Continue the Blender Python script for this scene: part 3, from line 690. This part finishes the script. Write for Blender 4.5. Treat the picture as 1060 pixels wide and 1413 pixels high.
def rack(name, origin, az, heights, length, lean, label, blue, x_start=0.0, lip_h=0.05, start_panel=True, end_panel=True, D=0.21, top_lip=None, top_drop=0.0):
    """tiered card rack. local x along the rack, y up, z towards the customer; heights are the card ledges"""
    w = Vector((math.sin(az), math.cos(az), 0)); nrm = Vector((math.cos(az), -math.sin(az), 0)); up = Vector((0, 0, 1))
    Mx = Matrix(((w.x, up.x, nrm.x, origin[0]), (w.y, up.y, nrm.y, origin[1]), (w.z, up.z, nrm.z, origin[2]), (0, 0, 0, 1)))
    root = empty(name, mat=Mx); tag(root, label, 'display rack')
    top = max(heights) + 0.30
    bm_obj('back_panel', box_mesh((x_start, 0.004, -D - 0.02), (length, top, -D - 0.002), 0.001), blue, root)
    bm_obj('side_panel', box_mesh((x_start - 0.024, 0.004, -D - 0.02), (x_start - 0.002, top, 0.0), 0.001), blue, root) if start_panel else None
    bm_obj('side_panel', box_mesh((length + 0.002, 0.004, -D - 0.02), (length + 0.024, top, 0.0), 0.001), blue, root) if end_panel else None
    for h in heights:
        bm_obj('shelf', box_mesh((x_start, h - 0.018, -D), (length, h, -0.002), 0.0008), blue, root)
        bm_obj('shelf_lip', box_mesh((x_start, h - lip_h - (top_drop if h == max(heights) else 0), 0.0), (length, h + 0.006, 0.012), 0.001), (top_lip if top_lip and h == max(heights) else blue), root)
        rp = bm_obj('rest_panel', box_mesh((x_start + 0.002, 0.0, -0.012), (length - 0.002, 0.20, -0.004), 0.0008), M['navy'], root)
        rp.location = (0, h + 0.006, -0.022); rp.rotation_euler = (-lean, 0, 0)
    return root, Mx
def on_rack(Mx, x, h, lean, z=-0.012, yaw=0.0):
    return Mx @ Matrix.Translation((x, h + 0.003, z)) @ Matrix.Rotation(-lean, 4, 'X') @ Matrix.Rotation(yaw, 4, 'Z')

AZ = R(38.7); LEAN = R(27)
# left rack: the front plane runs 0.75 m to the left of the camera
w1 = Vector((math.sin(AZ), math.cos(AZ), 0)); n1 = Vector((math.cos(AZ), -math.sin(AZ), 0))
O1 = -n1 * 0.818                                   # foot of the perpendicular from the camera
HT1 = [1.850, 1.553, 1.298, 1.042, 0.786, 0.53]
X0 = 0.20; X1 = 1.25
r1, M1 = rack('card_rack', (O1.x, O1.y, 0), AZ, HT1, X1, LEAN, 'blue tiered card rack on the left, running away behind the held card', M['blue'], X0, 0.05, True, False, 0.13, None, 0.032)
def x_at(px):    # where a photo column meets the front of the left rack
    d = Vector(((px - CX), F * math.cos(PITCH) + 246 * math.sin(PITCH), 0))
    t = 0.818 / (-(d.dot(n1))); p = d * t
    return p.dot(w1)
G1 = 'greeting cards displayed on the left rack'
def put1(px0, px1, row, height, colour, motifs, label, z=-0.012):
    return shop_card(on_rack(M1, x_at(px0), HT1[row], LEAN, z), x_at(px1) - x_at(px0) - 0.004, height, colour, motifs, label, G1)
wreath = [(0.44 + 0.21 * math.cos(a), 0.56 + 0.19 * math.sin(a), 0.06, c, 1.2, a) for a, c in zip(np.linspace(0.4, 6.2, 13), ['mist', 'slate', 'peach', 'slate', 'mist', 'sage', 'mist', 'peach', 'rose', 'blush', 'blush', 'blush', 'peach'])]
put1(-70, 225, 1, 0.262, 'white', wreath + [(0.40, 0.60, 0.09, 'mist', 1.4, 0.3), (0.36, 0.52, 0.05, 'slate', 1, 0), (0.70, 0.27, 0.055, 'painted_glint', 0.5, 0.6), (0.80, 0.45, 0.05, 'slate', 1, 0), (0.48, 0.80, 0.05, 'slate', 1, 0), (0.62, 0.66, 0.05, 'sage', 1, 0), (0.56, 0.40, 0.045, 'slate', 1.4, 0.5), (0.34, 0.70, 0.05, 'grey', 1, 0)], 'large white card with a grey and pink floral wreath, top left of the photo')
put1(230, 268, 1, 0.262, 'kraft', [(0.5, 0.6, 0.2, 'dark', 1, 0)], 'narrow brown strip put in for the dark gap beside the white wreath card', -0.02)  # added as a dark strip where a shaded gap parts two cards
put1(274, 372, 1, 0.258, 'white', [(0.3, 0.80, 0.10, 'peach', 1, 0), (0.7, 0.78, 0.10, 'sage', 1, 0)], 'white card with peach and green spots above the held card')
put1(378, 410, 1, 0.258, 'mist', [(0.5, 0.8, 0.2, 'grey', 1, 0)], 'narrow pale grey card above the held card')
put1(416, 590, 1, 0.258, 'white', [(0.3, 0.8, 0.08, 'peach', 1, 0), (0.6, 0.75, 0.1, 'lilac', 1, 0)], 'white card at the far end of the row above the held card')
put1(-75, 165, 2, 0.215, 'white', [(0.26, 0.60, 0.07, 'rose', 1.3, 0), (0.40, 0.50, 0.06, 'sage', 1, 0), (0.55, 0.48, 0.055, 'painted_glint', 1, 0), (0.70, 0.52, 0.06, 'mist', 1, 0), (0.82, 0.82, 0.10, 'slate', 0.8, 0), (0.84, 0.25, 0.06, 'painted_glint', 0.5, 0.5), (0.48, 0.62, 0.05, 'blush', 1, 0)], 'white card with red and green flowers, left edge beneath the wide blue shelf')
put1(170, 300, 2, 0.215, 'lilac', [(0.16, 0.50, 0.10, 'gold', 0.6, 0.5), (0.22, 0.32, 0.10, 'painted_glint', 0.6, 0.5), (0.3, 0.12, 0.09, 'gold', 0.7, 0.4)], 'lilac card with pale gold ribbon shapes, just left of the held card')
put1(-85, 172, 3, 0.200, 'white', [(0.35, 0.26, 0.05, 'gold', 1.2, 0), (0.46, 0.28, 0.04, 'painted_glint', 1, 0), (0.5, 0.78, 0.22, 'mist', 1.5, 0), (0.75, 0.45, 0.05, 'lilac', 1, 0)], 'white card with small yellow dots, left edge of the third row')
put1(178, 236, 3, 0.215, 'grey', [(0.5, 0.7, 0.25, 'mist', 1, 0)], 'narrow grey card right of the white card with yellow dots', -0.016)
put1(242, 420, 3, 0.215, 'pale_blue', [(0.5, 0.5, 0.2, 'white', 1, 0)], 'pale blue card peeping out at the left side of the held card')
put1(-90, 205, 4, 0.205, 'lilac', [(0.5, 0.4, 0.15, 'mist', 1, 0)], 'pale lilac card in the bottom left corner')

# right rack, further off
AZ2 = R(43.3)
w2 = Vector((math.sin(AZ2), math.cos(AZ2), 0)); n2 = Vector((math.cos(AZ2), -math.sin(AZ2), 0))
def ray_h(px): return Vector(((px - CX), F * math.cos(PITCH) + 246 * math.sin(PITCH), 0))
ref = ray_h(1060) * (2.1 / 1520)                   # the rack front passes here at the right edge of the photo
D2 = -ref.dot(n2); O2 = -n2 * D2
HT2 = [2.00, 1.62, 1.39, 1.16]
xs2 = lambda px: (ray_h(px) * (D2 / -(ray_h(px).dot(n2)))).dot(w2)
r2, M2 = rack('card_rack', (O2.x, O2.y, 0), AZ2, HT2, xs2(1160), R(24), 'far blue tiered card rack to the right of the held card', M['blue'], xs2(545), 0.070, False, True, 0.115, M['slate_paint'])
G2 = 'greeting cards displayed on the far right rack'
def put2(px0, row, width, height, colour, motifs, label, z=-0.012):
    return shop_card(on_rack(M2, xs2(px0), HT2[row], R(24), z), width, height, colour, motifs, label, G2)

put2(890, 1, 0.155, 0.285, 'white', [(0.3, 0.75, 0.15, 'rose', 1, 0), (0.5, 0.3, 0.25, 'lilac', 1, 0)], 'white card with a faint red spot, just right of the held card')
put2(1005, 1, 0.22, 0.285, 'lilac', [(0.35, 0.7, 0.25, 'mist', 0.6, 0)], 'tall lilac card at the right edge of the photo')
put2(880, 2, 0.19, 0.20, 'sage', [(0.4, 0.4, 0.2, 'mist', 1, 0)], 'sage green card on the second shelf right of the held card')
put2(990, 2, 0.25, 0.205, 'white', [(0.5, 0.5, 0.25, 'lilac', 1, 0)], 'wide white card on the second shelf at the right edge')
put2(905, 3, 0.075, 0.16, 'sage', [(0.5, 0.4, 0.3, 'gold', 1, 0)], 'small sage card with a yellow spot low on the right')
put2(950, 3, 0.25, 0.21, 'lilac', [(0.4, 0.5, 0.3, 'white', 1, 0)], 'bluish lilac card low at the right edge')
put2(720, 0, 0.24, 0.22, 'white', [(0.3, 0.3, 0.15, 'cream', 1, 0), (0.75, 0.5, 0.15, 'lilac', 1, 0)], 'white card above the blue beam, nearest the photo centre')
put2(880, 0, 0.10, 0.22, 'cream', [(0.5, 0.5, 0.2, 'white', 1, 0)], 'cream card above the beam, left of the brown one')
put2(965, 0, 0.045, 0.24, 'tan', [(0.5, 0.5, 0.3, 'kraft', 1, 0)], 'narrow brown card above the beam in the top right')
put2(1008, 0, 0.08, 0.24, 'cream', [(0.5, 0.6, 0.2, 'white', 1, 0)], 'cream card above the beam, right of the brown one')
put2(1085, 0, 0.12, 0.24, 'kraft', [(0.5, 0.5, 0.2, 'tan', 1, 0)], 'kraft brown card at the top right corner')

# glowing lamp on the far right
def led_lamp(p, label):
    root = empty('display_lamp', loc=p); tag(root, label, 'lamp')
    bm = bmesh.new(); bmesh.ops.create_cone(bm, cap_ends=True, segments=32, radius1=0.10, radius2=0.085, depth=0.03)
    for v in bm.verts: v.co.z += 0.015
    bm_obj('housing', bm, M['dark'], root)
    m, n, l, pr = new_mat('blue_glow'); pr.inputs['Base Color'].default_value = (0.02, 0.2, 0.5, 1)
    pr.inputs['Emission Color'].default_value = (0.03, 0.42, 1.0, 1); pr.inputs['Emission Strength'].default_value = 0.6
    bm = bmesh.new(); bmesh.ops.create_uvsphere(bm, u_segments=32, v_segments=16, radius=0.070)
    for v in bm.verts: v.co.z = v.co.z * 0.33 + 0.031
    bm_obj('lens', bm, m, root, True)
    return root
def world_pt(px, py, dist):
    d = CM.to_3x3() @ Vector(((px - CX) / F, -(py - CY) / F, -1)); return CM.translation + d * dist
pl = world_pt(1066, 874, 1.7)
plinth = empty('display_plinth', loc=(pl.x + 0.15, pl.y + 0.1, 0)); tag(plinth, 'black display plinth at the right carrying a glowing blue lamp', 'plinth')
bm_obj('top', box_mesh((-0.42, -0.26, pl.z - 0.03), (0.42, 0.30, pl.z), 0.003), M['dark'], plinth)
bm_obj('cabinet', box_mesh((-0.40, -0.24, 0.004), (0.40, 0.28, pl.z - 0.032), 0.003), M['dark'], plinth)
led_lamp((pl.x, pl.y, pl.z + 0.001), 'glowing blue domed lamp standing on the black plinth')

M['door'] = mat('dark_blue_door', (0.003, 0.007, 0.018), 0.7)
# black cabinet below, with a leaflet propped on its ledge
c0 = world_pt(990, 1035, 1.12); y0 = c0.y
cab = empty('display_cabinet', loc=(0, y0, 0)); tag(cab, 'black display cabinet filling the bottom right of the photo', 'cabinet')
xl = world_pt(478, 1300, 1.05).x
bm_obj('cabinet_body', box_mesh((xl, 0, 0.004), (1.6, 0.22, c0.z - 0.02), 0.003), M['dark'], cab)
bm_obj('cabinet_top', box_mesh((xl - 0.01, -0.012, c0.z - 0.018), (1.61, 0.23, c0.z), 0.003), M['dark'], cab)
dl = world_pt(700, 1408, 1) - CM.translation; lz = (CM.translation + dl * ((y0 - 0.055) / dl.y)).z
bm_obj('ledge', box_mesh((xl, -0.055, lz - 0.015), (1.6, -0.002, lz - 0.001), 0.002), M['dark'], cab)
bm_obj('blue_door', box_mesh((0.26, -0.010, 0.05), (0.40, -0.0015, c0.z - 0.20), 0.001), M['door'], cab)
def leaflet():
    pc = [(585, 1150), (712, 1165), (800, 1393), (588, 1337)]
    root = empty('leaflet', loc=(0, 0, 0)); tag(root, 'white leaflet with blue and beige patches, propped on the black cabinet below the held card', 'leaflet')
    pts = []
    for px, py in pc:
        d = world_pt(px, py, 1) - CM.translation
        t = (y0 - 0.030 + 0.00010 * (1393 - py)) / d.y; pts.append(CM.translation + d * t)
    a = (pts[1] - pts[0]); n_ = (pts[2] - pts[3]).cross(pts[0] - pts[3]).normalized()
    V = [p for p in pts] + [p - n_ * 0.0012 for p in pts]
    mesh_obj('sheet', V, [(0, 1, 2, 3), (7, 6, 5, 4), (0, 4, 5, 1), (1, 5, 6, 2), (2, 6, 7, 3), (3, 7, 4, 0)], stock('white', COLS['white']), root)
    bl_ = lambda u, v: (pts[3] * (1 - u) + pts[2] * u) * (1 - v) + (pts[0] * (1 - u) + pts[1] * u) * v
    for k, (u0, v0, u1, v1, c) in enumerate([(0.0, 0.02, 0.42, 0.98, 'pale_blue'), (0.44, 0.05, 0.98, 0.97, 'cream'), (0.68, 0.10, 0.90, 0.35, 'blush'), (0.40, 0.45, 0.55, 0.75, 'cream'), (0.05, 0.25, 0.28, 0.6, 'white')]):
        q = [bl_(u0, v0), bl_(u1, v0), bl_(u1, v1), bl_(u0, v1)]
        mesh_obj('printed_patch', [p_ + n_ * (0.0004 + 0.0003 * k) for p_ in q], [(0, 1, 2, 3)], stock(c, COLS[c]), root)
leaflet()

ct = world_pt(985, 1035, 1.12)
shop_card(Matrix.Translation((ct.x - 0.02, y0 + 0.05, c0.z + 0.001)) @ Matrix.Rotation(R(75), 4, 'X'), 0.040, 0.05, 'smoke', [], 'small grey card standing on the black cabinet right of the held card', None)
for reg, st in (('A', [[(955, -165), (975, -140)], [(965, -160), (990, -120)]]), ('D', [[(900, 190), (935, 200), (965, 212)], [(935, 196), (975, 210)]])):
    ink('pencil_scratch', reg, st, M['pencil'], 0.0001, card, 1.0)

□ □ □ □ □ □ □

• [REQUEST]
Print exactly, and only, the lines beginning at the top of the listing and ending at the line with "return Mx @".

• [TASK SOLUTION]
Continue the Blender Python script for this scene: part 3, from line 690. This part finishes the script. Write for Blender 4.5. Treat the picture as 1060 pixels wide and 1413 pixels high.
def rack(name, origin, az, heights, length, lean, label, blue, x_start=0.0, lip_h=0.05, start_panel=True, end_panel=True, D=0.21, top_lip=None, top_drop=0.0):
    """tiered card rack. local x along the rack, y up, z towards the customer; heights are the card ledges"""
    w = Vector((math.sin(az), math.cos(az), 0)); nrm = Vector((math.cos(az), -math.sin(az), 0)); up = Vector((0, 0, 1))
    Mx = Matrix(((w.x, up.x, nrm.x, origin[0]), (w.y, up.y, nrm.y, origin[1]), (w.z, up.z, nrm.z, origin[2]), (0, 0, 0, 1)))
    root = empty(name, mat=Mx); tag(root, label, 'display rack')
    top = max(heights) + 0.30
    bm_obj('back_panel', box_mesh((x_start, 0.004, -D - 0.02), (length, top, -D - 0.002), 0.001), blue, root)
    bm_obj('side_panel', box_mesh((x_start - 0.024, 0.004, -D - 0.02), (x_start - 0.002, top, 0.0), 0.001), blue, root) if start_panel else None
    bm_obj('side_panel', box_mesh((length + 0.002, 0.004, -D - 0.02), (length + 0.024, top, 0.0), 0.001), blue, root) if end_panel else None
    for h in heights:
        bm_obj('shelf', box_mesh((x_start, h - 0.018, -D), (length, h, -0.002), 0.0008), blue, root)
        bm_obj('shelf_lip', box_mesh((x_start, h - lip_h - (top_drop if h == max(heights) else 0), 0.0), (length, h + 0.006, 0.012), 0.001), (top_lip if top_lip and h == max(heights) else blue), root)
        rp = bm_obj('rest_panel', box_mesh((x_start + 0.002, 0.0, -0.012), (length - 0.002, 0.20, -0.004), 0.0008), M['navy'], root)
        rp.location = (0, h + 0.006, -0.022); rp.rotation_euler = (-lean, 0, 0)
    return root, Mx
def on_rack(Mx, x, h, lean, z=-0.012, yaw=0.0):
    return Mx @ Matrix.Translation((x, h + 0.003, z)) @ Matrix.Rotation(-lean, 4, 'X') @ Matrix.Rotation(yaw, 4, 'Z')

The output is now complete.